1993 (ARD). 13‑tlg. dt. Satire von Wolfgang Menge.
Der ehemalige Fahrschullehrer Friedhelm Motzki (Jürgen Holtz) ist Frührentner und gerade Witwer geworden. Er lebt in kleinbürgerlichen Verhältnissen im Wedding, im Westteil Berlins (in der Linsenstraße!), und die Folgen der deutschen Einheit gehen ihm gewaltig gegen den Strich, weil alles von Ossis überschwemmt wird. Vor allem darüber motzt und nörgelt er, aber auch über alles andere. Nur der türkische Gemüsehändler Gülüsan Ükzknürz (Albert Kitzl), der versucht, deutscher als die Deutschen zu sein, mag ihn.
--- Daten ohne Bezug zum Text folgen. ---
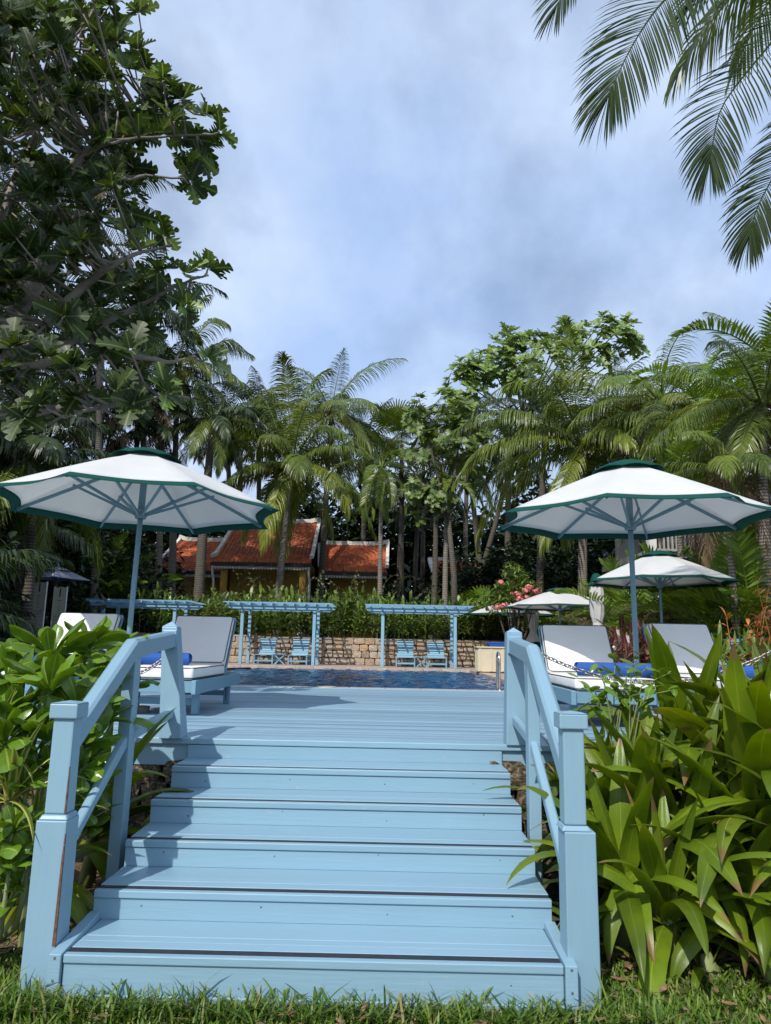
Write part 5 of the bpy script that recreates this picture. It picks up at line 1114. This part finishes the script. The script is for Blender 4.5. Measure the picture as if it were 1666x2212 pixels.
crinum('crinum lily lower down behind the left railing, in the shade', -1.72, 4.45, 0, .18, 15, .80, 5.1, aim=-.2, hi=1)
crinum('crinum lily under the left edge of the deck beside the steps', -1.45, 5.32, 0, .16, 10, .62, 1.1, aim=0, hi=1)
# low seedlings at the foot of the beds
for i, (x, y) in enumerate(((1.62, 4.0), (1.9, 3.95), (2.15, 3.85), (1.42, 4.6))):
    crinum('small young crinum sprout on bare soil, %s' % ('beside the right front newel', 'under the drooping leaves', 'at the edge of the lawn', 'behind the right baluster')[i], x, y, 0, .03, 7, .34, i + 2.2, hi=1)

# ---- glossy shrub at the left
NP = [strap(1.0, .46, R(e), R(bn), 10, .42, 'spoon', tw_, .035, k, 1.4).mesh('leaf', m_naup, True) for k, (e, bn, tw_) in enumerate(((82, 30, .1), (70, 45, -.2), (56, 50, .3), (42, 60, -.3), (20, 45, .2), (62, 75, .5)))]
def glossy_shrub(label, centers, base, seed, size=.29):
    rg = random.Random(seed); base = Vector(base); root = thing('glossy_shrub', label, 'shrub', base); st_ = MB()
    for (x, y, Y) in centers:
        c = P(x, y, Y); ax = (Vector((rg.uniform(-.35, .35), rg.uniform(-.55, .0), 1))).normalized(); q = ax.to_track_quat('Z', 'Y').to_matrix().to_4x4(); n = rg.randint(9, 11)
        st_.tube([Vector((rg.uniform(-.1, .1), rg.uniform(-.1, .1), 0)), (c - base) * .6 - Z3 * .12 + Vector((rg.uniform(-.08, .08), 0, 0)), c - base], [.018, .014, .010], 6)
        for k in range(n):
            t = k / n; j = 0 if k < 2 else rg.choice((1, 1, 5)) if k < 5 else rg.choice((2, 3, 2, 5)) if k < 9 else 4
            M = Matrix.Translation(c - base - ax * .03 * t) @ q @ Matrix.Rotation(k * 2.39996 + rg.uniform(-.3, .3), 4, 'Z') @ Matrix.Rotation(rg.uniform(-.3, .3), 4, 'X') @ Matrix.Scale(size * rg.uniform(.75, 1.1) * (.72 if k < 2 else 1), 4)
            o = put('leaf', NP[j], root); o.matrix_local = M
    st_.build('stems', m_stalk, root, smooth=True)
glossy_shrub('glossy broad leaved shrub beside the left railing, its top below the lounger back', [(190, 1400, 4.5), (112, 1420, 4.3), (55, 1440, 4.4), (245, 1420, 4.7), (15, 1470, 4.2), (108, 1490, 4.0), (205, 1480, 4.4), (165, 1540, 4.1), (45, 1550, 4.0), (100, 1590, 3.9), (228, 1560, 4.5), (60, 1640, 3.9), (180, 1610, 4.2), (10, 1600, 3.8), (-40, 1500, 4.2), (-30, 1560, 3.9), (150, 1460, 4.7), (270, 1500, 4.8)], (-2.0, 4.6, GZ), 5)
glossy_shrub('lower glossy shrub showing between the left front newel and the strap leaves', [(108, 1660, 3.9), (175, 1660, 4.1), (195, 1700, 4.3), (170, 1740, 4.2), (50, 1700, 3.8), (190, 1640, 4.4), (190, 1790, 4.5)], (-1.75, 4.5, GZ), 8, .21)
glossy_shrub('small glossy shrub at the left edge beside the lower newel', [(28, 1800, 3.65), (68, 1850, 3.7), (20, 1880, 3.6), (85, 1790, 3.8), (45, 1920, 3.75), (-15, 1840, 3.6)], (-1.75, 3.9, GZ), 9, .19)
# striped plants
VS = [strap(1.0, .085, R(e), R(bn), 9, .35, 'strap', .3, 0, k, 1.4).mesh('leaf', m_vari, True) for k, (e, bn) in enumerate(((80, 30), (65, 55), (48, 75), (30, 80), (10, 60)))]
def striped(label, x, y, z, n, Ln, seed):
    root = thing('striped_plant', label, 'plant', (x, y, z)); rg = random.Random(seed); MB().tube([(0, 0, GZ - z), (0, 0, .02)], .014, 6).build('stem', m_stalk, root)
    for k in range(n): put('leaf', VS[min(4, k * 5 // n)], root, (0, 0, 0), (R(rg.uniform(-12, 12)), 0, k * 2.4 + seed), Ln * rg.uniform(.8, 1.1))
p = P(20, 1730, 3.75); striped('yellow striped strap plant at the left edge, its blades reaching the newel', p.x, p.y, p.z, 18, .48, 1)
p = P(70, 1790, 4.0); striped('yellow striped plant half hidden behind the left front newel', p.x, p.y, p.z, 14, .40, 2)
p = P(-20, 1650, 3.9); striped('yellow striped plant just outside the left edge', p.x, p.y, p.z, 14, .45, 3)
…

Um den Nachlass von Motzkis verstorbener Frau zu regeln, zieht Schwägerin Edith Rosenthal (Jutta Hoffmann) bei Motzki ein. Sie kommt aus dem Osten und ist deshalb natürlich eine prima Zielscheibe. Für acht Mark Stundenlohn darf die ehemalige Erzieherin im Kindergarten der Stasi seinen Haushalt führen und seine Sprüche ertragen.
Für Motzki ist der Tag der deutschen Einheit ein „Katastrophentag“ und das Gerede von den blühenden Landschaften im Osten „Idiotengeschwätz“. Über ostdeutsche Autofahrer sagt er: „Für die Zonendödels sind Autos Nahkampfwaffen“, über ostdeutsche Mode: „Das waren doch gefärbte Zuckersäcke aus Kuba“ und über die Probleme der Ostdeutschen: „Ihr seid jetzt schon fast drei Jahre Deutsche, wie lang soll das noch dauern, bis ihr alles kapiert habt?“
Wolfgang Menge schuf mit Motzki einen würdigen Nachfolger für seine Figur des Ekel Alfred aus Ein Herz und eine Seele und löste eine ähnliche Empörung wie damals aus: Die Serie spalte das gerade zusammenwachsende deutsche Volk noch mehr und sei einfach niveaulos, so der Vorwurf. „Motzki ein Kotzki – oder?“, fragte die „Bild“-Zeitung.
Die Aufregung kam für Menge nicht überraschend: Sogar der koproduzierende WDR hatte im Vorfeld versucht, aus dem bitterbösen cholerischen Kleinbürger eine überzeichnete Witzfigur zu machen. Bei Sätzen wie Motzkis Kommentar zu den Maueropfern („Habt euch doch nicht so – die paar, die bei der Flucht draufgegangen sind, die bringt ihr doch heute an einem Tag mit euren Autos um!“) war der kollektive Aufschrei programmiert. Wobei nicht ganz klar war, wer sich mehr angegriffen fühlen sollte: Die Ossis als Zielscheibe von Motzkis Spott oder die Wessis, die als cholerische Motzkis dargestellt wurden. Ein Bürger aus Bayern stellte beim Hamburger Verwaltungsgericht vergeblich Antrag auf eine einstweilige Anordnung, die Ausstrahlung zu verbieten, weil sie die ostdeutsche Bevölkerung verhöhne. Zur auch von Politikern geforderten Absetzung kam es nicht, jedoch blieb es trotz beachtlicher Quoten von sechs bis zehn Millionen Zuschauern bei einer Staffel. Der MDR antwortete auf Motzki mit der Serie Die Trotzkis. Albert Kitz, Darsteller des türkischen Gemüsehändlers, ist übrigens gebürtiger Rumäne.
Die 25‑Minuten-Folgen liefen dienstags um 21.05 Uhr.